→ Dataset extract
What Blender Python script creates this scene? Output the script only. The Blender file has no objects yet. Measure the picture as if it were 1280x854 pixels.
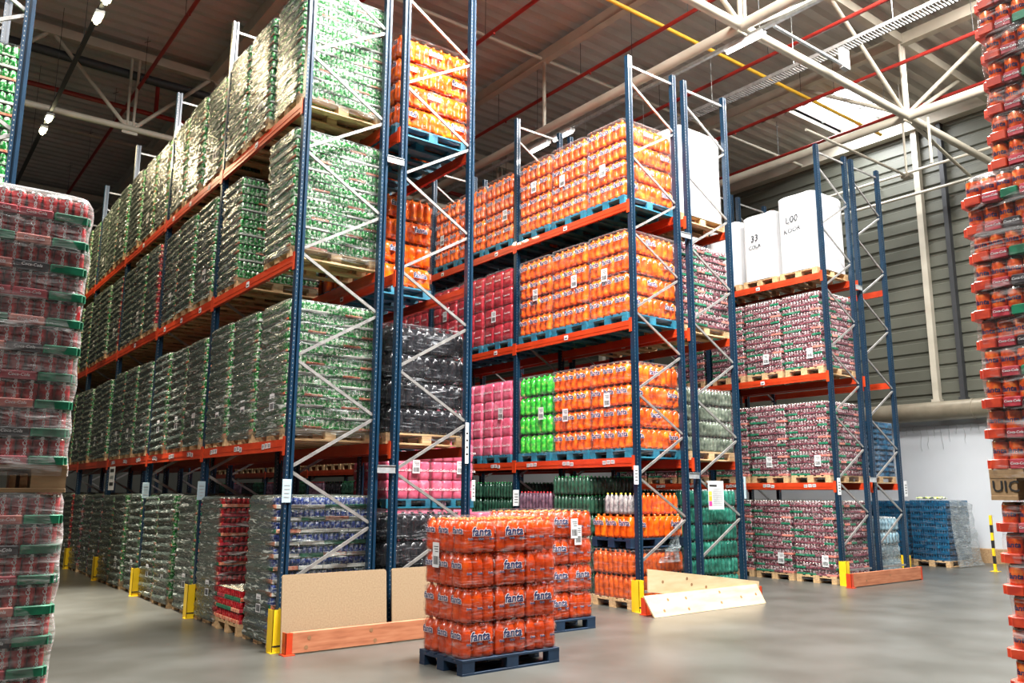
import bpy, math, random
from mathutils import Vector, Matrix, noise
R = random.Random(7)
PI = math.pi
scn = bpy.context.scene
COL = scn.collection

# ------------------------------------------------------------------ materials
MATS = {}
def newmat(name):
    m = bpy.data.materials.new(name); m.use_nodes = True
    nt = m.node_tree; nt.nodes.clear()
    out = nt.nodes.new('ShaderNodeOutputMaterial')
    MATS[name] = m
    return m, nt, out
def N(nt, t, **kw):
    n = nt.nodes.new(t)
    for k, v in kw.items():
        if k.startswith('_'): n.inputs[k[1:].replace('_', ' ')].default_value = v
        else: setattr(n, k, v)
    return n
def ramp(nt, src, stops):
    r = nt.nodes.new('ShaderNodeValToRGB')
    e = r.color_ramp.elements
    while len(e) < len(stops): e.new(0.5)
    for i, (p, c) in enumerate(stops):
        e[i].position = p; e[i].color = (c[0], c[1], c[2], 1)
    nt.links.new(src, r.inputs[0])
    return r.outputs[0]
def coords(nt, scale=(1, 1, 1), kind='Object', offset_random=False):
    tc = nt.nodes.new('ShaderNodeTexCoord'); mp = nt.nodes.new('ShaderNodeMapping')
    mp.inputs['Scale'].default_value = scale
    nt.links.new(tc.outputs[kind], mp.inputs['Vector'])
    if offset_random:
        oi = nt.nodes.new('ShaderNodeObjectInfo')
        mul = N(nt, 'ShaderNodeMath', operation='MULTIPLY'); mul.inputs[1].default_value = 37.0
        nt.links.new(oi.outputs['Random'], mul.inputs[0]); nt.links.new(mul.outputs[0], mp.inputs['Location'])
    return mp.outputs[0]
def mat(name, stops, scale=8.0, rough=0.5, metal=0.0, stretch=(1, 1, 1), detail=3.0, bump=0.0, coat=0.0, kind='Object', rnd=False, spec=0.5, bscale=None):
    """principled surface whose colour runs through stops by noise"""
    m, nt, out = newmat(name)
    b = nt.nodes.new('ShaderNodeBsdfPrincipled')
    b.inputs['Roughness'].default_value = rough; b.inputs['Metallic'].default_value = metal
    b.inputs['Coat Weight'].default_value = coat; b.inputs['Specular IOR Level'].default_value = spec
    v = coords(nt, stretch, kind, rnd)
    nz = N(nt, 'ShaderNodeTexNoise'); nz.inputs['Scale'].default_value = scale; nz.inputs['Detail'].default_value = detail
    nt.links.new(v, nz.inputs['Vector'])
    if isinstance(stops[0], (int, float)): stops = [(0.3, tuple(c * .85 for c in stops)), (0.7, stops)]
    nt.links.new(ramp(nt, nz.outputs['Fac'], stops), b.inputs['Base Color'])
    if bump:
        n2 = nz
        if bscale:
            n2 = N(nt, 'ShaderNodeTexNoise'); n2.inputs['Scale'].default_value = bscale; nt.links.new(v, n2.inputs['Vector'])
        bp = nt.nodes.new('ShaderNodeBump'); bp.inputs['Strength'].default_value = bump; bp.inputs['Distance'].default_value = .01
        nt.links.new(n2.outputs['Fac'], bp.inputs['Height']); nt.links.new(bp.outputs[0], b.inputs['Normal'])
    nt.links.new(b.outputs[0], out.inputs[0])
    return m
def emit(name, col, s):
    m, nt, out = newmat(name)
    e = nt.nodes.new('ShaderNodeEmission'); e.inputs[0].default_value = (*col, 1); e.inputs[1].default_value = s
    nt.links.new(e.outputs[0], out.inputs[0]); return m
def film(name, base, k, col=(.8, .83, .8), rough=.22, streak=.35, bump=.6, power=2.5, hi=None):
    """stretch film: mostly clear, whiter where it is seen edge-on and along painted highlight streaks"""
    m, nt, out = newmat(name)
    tr = nt.nodes.new('ShaderNodeBsdfTransparent')
    pr = nt.nodes.new('ShaderNodeBsdfPrincipled')
    pr.inputs['Base Color'].default_value = (*col, 1); pr.inputs['Roughness'].default_value = rough
    pr.inputs['Specular IOR Level'].default_value = .8
    lw = nt.nodes.new('ShaderNodeLayerWeight'); lw.inputs[0].default_value = .5
    pw = N(nt, 'ShaderNodeMath', operation='POWER'); nt.links.new(lw.outputs['Facing'], pw.inputs[0]); pw.inputs[1].default_value = power
    mu = N(nt, 'ShaderNodeMath', operation='MULTIPLY_ADD'); nt.links.new(pw.outputs[0], mu.inputs[0]); mu.inputs[1].default_value = k; mu.inputs[2].default_value = base
    v = coords(nt, (1.3, 1.3, 9), 'Object', True)
    nz = N(nt, 'ShaderNodeTexNoise'); nz.inputs['Scale'].default_value = 3.2; nz.inputs['Detail'].default_value = 5; nz.inputs['Distortion'].default_value = 1.2
    nt.links.new(v, nz.inputs['Vector'])
    mr = nt.nodes.new('ShaderNodeMapRange'); mr.inputs[1].default_value = .52; mr.inputs[2].default_value = .74; mr.inputs[4].default_value = streak
    nt.links.new(nz.outputs['Fac'], mr.inputs[0])
    ad = N(nt, 'ShaderNodeMath', operation='ADD', use_clamp=True); nt.links.new(mu.outputs[0], ad.inputs[0]); nt.links.new(mr.outputs[0], ad.inputs[1])
    bp = nt.nodes.new('ShaderNodeBump'); bp.inputs['Strength'].default_value = bump; bp.inputs['Distance'].default_value = .03
    nt.links.new(nz.outputs['Fac'], bp.inputs['Height']); nt.links.new(bp.outputs[0], pr.inputs['Normal'])
    cm = nt.nodes.new('ShaderNodeMix'); cm.data_type = 'RGBA'
    sm = nt.nodes.new('ShaderNodeMapRange'); sm.inputs[1].default_value = .55; sm.inputs[2].default_value = .75
    nt.links.new(nz.outputs['Fac'], sm.inputs[0]); nt.links.new(sm.outputs[0], cm.inputs[0])
    cm.inputs[6].default_value = (*col, 1); cm.inputs[7].default_value = (*[max(c, .5) for c in (hi or col)], 1)  # paler tone paints highlight streaks into the film colour
    nt.links.new(cm.outputs[2], pr.inputs['Base Color'])
    mx = nt.nodes.new('ShaderNodeMixShader')
    nt.links.new(ad.outputs[0], mx.inputs[0]); nt.links.new(tr.outputs[0], mx.inputs[1]); nt.links.new(pr.outputs[0], mx.inputs[2])
    nt.links.new(mx.outputs[0], out.inputs[0]); return m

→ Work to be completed
Write out exactly the opening lines of the data, stopping after the line that holds "COL = scn.collection". Exclude pictures.

→ The completed task
What Blender Python script creates this scene? Output the script only. The Blender file has no objects yet. Measure the picture as if it were 1280x854 pixels.
import bpy, math, random
from mathutils import Vector, Matrix, noise
R = random.Random(7)
PI = math.pi
scn = bpy.context.scene
COL = scn.collection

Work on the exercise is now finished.